Le désormais candidat à la présidentielle française est parfois comparé à Trump, tant ses saillies sont abruptes. Les dernières minutes après l’interview bouffonne délivrée par Gilles Bouleau mardi soir sur TF1 donnera d’ailleurs des arguments en ce sens. L’épisode au Salon Milipol à Paris l’illustre bien aussi. On se souvient du journaliste qui s’était saisi d’un fusil de haute précision non chargé et l’avait dirigé à l’endroit des journalistes avec un air goguenard en s’exclamant : « ça ne rigole plus, là ». Une réponse du berger à la bergère après la publication des photos prises par un paparazzi sur la Côte d’Azur où ion le découvre en compagnie rapprochée de sa conseillère Sarah Knafo. Quelques jours avant, le polémiste accueillait avec joie un sondage Harris Interactive inédit. Crédité de 18 %, Éric Zemmour se hissait au second tour de la présidentielle devant Marine Le Pen et ses 15 %. Les coup bas n’y faisaient visiblement rien et la dynamique semblait bien orchestrée.
Son dernier livre « La France n’a pas dit son dernier mot » publié par les éditions de l’auteur après son éviction de chez Albin Michel, obtient un vif succès. Une dédicace pour certains, meeting pour d’autres, les rendez-vous avec les lectrices.teurs et potentiels électrices.teurs s’enchaînent partout en France. Des rencontres souvent réussies, il faut le souligner. Considéré comme Jacobin, il parvient même à séduire le Pays basque et la Corse. A Nantes une équipée sauvage d’Extrême gauche est toutefois présente pour l’empêcher de tenir la réunion, mais en vain.
Mais le premier accroc serieux des opérations survient dans la cité phocéenne, le weekend dernier. Seconde ville de France, Marseille est venue secouer la lune de miel d’Éric Zemmour et ses soutiens. Alors que le quotidien La Provence laisse fuiter le programme du journaliste malgré l’embargo, l’extrême gauche s’en saisit et prépare un comité d’accueil gratiné à la gare Saint-Charles. L’équipe Z doit s’adapter et descendre du train une gare avant le terminus, c’est-à-dire Aix-en-Provence. La visite de certains quartiers de la ville est également perturbée. Les antifas, en petit nombre, ont décidé de prendre l’air. L’opération est écourtée, voire entachée. Et si la propension de la gauche extrême à vouloir bâillonner ses adversaires est condamnable, l’impréparation de la visite est aussi dans le viseur. Pourquoi organiser une déambulation dans un repère de l’extrême gauche alors que d’autres zones de la ville auraient été plus paisibles ? Un raté qui a vraisemblablement agacé Éric Zemmour.
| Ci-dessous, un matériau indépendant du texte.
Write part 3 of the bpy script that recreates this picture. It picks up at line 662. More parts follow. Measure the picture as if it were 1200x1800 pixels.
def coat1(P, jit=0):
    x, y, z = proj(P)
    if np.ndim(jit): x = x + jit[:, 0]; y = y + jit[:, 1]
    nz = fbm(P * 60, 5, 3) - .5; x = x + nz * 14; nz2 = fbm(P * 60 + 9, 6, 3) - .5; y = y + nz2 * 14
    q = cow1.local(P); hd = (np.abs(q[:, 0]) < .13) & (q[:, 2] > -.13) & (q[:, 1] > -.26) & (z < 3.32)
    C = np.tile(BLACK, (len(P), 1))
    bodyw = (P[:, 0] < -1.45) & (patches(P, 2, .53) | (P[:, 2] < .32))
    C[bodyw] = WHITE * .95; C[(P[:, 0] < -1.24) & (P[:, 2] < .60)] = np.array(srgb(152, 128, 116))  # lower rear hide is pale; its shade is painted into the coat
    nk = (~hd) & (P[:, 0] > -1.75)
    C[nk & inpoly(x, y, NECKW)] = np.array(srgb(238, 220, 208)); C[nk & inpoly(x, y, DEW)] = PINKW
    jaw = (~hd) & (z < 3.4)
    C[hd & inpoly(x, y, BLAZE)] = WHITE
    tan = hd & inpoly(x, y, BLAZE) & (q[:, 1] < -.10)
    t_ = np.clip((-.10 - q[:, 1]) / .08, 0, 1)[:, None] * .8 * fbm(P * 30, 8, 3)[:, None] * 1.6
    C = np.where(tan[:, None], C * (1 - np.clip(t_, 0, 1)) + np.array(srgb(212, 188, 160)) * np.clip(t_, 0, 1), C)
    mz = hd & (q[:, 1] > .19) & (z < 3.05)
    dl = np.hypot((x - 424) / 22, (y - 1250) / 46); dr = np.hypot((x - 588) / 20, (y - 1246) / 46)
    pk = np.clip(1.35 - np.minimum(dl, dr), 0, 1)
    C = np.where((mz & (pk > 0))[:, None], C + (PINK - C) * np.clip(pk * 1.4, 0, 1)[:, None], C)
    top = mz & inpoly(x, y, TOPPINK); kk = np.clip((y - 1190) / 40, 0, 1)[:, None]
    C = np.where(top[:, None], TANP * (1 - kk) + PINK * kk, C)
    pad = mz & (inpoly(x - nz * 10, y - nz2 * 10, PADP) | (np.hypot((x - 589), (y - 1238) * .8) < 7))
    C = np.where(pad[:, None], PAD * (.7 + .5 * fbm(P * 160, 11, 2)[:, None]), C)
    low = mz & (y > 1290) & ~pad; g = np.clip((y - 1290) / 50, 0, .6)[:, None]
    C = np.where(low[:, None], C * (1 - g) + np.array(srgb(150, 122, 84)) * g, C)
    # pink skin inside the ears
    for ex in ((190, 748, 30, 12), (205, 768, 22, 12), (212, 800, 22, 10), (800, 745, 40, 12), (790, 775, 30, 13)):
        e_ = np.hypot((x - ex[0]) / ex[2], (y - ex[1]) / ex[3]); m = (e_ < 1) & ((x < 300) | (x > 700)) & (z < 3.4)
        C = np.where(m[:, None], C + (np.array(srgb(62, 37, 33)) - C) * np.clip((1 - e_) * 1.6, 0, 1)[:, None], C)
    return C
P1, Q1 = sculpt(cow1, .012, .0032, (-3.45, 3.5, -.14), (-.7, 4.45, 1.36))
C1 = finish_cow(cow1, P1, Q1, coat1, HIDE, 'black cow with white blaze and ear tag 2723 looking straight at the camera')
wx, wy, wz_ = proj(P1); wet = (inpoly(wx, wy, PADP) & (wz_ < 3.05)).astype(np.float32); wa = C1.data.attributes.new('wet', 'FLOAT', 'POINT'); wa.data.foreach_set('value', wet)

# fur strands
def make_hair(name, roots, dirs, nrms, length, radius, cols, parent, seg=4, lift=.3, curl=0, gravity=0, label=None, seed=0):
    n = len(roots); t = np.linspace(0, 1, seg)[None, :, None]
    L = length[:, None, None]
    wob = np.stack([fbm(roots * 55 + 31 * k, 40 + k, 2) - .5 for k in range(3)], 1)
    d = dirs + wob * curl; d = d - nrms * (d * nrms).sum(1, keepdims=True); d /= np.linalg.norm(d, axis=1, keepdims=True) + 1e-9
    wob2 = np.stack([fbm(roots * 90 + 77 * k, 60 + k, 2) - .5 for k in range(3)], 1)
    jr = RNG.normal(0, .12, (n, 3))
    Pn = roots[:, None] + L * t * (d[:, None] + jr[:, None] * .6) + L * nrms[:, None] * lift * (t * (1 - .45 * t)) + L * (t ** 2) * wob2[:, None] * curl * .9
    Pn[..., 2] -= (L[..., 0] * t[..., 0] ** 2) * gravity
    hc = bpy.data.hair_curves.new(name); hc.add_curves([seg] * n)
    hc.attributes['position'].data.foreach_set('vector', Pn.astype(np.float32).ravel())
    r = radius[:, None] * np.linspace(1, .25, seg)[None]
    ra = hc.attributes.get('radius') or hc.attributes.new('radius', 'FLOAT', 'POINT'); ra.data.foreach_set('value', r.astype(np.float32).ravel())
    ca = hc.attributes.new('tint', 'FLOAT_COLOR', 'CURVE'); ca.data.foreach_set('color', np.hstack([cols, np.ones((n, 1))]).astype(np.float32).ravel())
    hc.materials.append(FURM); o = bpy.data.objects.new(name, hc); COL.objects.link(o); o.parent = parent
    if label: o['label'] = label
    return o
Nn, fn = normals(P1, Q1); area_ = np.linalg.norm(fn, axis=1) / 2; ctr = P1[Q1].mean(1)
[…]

Cerise sur le gâteau, le doigt d’honneur d’une marseillaise sympathisante de La France Insoumise qui a su déjoué la sécurité. Un geste auquel Éric Zemmour a répondu par l’appareil. Une attitude inélégante de l’aveu même de l’intéressé même si ce dernier a également confessé un certain énervement provoqué par le déroulement houleux de toute la visite, qui sera la dernière avant l’annonce officielle de sa candidature.
Sans surprise, le point d’orgue est utilisé par Gilles Bouleau dans son interview somme toute piètre et à charge au 20h de TF1 mardi soir : « ce doigt pointé vers la coriace marseillaise pourrait-il vraiment être le doigt qui appuie sur le feu nucléaire », on croit rêver. L’objectif ? Présenter Éric Zemmour comme une personne incontrôlable. Une lecture qui pourra désormais être augmentée d’un « connard » à l’attention de Gilles Bouleau à la sortie des studios par l’ex-polémiste hors de lui après ce rendez-vous manqué. Pas une question sur le programme du candidat, mais une exhumation de livres parus depuis plusieurs années sur lesquels tous les journalistes mièvres ou pleutres se sont épanchés ces dernières semaines.
On l’a compris, si la mue a pu se faire dans l’esprit d’Éric Zemmour, pas sûr qu’elle est opérée dans la profession la plus détestée des Français. La campagne s’annonce donc étonnante et drolatique finalement et chaque attaque de ce type permettra à Éric Zemmour d’asseoir la position anti-système que beaucoup de Français – ils sont nombreux – souhaitent tant. Il reste à savoir si cela permettra au jeune candidat de remonter dans les sondages qui le crédite désormais de treize points, six derrière Marine Le Pen.